Focus sulla vertenza metalmeccanica
Sul fronte industriale, la situazione più delicata riguarda la vertenza per il rinnovo del contratto dei metalmeccanici, settore chiave con oltre 1,5 milioni di addetti. Le trattative si sono bloccate quasi completamente, spingendo i sindacati a organizzare scioperi.
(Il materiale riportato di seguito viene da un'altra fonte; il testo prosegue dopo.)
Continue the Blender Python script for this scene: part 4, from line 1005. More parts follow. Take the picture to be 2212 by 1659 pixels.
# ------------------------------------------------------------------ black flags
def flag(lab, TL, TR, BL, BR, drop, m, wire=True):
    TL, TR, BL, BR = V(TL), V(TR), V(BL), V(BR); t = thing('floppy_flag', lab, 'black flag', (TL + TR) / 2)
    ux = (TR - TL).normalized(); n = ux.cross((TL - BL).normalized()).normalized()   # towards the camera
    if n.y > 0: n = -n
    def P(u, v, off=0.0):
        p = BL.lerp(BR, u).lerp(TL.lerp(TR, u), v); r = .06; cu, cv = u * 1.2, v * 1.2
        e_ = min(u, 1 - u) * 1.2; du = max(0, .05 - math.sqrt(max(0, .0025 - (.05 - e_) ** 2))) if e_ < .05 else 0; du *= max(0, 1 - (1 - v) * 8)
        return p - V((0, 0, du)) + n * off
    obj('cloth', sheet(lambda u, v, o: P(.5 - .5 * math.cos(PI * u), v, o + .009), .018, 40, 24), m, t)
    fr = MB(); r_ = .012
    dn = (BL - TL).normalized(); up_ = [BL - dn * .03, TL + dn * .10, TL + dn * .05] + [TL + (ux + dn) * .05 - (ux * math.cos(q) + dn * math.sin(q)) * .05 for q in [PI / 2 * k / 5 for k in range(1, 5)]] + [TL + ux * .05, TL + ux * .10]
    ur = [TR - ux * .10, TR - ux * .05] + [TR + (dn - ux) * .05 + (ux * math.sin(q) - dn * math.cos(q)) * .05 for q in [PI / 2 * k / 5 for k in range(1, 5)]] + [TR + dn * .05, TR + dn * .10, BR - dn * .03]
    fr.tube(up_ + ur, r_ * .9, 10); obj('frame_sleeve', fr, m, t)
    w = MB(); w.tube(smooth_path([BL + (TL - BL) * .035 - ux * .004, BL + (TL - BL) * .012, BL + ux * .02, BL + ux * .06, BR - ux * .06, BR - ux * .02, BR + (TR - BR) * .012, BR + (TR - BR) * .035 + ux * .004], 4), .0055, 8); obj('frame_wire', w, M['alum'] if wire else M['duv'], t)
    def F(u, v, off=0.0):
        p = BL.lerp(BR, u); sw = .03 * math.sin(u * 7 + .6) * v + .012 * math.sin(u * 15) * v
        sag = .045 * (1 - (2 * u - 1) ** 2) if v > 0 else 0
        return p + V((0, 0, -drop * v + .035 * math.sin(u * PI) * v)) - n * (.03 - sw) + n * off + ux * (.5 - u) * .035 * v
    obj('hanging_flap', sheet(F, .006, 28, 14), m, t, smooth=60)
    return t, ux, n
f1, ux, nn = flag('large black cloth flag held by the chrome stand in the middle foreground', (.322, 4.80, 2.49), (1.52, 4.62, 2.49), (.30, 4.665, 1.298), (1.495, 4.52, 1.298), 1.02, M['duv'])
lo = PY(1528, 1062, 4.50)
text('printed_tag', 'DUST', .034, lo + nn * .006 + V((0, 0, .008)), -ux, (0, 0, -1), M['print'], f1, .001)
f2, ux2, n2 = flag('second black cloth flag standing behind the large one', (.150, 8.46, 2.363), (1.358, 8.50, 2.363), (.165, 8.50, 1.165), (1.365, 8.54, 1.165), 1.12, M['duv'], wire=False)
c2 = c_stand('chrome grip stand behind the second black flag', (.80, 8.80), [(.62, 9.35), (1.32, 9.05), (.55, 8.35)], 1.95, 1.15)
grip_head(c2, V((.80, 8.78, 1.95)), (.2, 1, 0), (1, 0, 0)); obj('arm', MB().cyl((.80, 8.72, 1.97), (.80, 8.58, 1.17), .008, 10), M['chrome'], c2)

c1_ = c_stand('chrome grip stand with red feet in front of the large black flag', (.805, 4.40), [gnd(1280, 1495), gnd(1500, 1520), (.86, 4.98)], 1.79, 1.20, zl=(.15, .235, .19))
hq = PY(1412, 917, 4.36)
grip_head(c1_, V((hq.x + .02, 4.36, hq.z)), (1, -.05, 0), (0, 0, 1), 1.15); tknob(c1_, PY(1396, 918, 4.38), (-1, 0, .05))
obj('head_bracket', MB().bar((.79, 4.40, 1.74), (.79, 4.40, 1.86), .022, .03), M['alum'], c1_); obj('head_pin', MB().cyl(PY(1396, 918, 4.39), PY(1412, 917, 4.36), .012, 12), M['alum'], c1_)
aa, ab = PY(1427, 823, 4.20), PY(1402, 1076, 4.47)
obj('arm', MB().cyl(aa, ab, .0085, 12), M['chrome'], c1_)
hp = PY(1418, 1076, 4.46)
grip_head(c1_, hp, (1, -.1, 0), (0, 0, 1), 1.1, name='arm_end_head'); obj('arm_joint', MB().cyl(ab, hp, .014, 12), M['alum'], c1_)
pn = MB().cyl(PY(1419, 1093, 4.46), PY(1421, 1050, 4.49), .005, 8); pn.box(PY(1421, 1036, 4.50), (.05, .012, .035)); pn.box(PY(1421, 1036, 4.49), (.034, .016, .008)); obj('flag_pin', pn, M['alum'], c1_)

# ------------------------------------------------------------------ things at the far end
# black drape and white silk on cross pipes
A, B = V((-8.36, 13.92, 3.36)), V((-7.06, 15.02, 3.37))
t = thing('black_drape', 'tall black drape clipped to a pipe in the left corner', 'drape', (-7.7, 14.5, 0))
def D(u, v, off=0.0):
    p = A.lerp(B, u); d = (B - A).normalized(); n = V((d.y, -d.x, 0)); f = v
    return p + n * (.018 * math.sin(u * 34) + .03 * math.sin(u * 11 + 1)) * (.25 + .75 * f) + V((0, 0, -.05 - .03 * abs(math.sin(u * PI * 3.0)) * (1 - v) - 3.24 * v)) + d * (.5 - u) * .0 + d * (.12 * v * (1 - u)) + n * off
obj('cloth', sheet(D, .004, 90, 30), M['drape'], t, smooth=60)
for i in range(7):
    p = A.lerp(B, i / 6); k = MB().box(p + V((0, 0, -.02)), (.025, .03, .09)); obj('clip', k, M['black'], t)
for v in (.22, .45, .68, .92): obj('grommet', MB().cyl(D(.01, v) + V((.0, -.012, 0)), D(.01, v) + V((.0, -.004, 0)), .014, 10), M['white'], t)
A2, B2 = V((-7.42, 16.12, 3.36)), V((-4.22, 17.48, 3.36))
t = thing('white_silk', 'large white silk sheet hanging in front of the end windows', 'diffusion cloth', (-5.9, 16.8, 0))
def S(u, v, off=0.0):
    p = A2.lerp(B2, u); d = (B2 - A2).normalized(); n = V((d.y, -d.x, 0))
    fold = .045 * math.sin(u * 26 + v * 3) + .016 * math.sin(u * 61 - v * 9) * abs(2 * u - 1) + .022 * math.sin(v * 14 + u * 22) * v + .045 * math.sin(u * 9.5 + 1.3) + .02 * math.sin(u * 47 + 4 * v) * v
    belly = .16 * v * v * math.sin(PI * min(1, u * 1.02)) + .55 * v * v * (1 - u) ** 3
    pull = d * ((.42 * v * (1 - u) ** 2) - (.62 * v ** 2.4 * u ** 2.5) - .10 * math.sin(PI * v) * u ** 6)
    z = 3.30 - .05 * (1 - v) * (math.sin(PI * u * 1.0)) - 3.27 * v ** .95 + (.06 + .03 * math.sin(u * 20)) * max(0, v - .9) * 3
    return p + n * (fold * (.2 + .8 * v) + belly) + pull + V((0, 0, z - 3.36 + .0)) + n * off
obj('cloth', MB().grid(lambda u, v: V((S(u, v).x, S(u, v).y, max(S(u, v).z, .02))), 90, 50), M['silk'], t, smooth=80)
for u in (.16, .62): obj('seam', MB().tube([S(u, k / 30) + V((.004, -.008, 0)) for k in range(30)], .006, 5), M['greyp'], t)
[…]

Particolarmente significativa è la posizione della società Leonardo che, in una lettera pubblica, ha criticato Federmeccanica per l’impasse e ha chiesto di riprendere immediatamente i negoziati, sottolineando i danni che il blocco sta creando alla produzione e alle relazioni industriali della filiera.
Leonardo ha riconosciuto che le richieste sindacali superano le capacità delle imprese, ma ha anche evidenziato che l’offerta di Federmeccanica appare insufficiente per chiudere l’accordo. L’azienda chiede quindi un cambio di approccio e una reale disponibilità al confronto. Questa presa di posizione riflette la tensione interna a un sistema produttivo che, mentre affronta nuove sfide, fatica a trovare un equilibrio tra crescita salariale e sostenibilità economica.
I riflessi politici e sociali sulla rappresentanza sindacale e il voto dei referendum
La situazione contrattuale metalmeccanica non è l’unico segnale delle difficoltà in Italia. La Cgil, storicamente grande sindacato del Paese, attraversa una fase di mutamenti e tensioni interne alle sue strategie. Mentre prosegue la campagna per il sì a quattro referendum, la sua comunicazione sembra meno focalizzata sul sostegno diretto alle trattative più importanti per i lavoratori, compreso appunto il rinnovo sul contratto metalmeccanico.
Questo spostamento ha suscitato critiche e interpretazioni circa la direzione che la Cgil stia prendendo sul fronte delle relazioni industriali e la sua capacità di rappresentare le istanze dei lavoratori. Nel clima delle consultazioni referendarie di giugno 2025, numerosi osservatori invitano all’astensione, considerata una forma di protesta contro quesiti giudicati poco utili o dannosi.
La Corte costituzionale, con la sentenza n. 12 del 2025, ha segnalato l’esistenza di pubblicità ingannevole intorno ai quesiti referendari, colpendo anche la comunicazione di alcuni leader sindacali. Questi elementi mostrano come il terreno politico e sociale resti piuttosto agitato, e che le sfide economiche nel Paese si riflettano anche sui livelli istituzionali e di rappresentanza.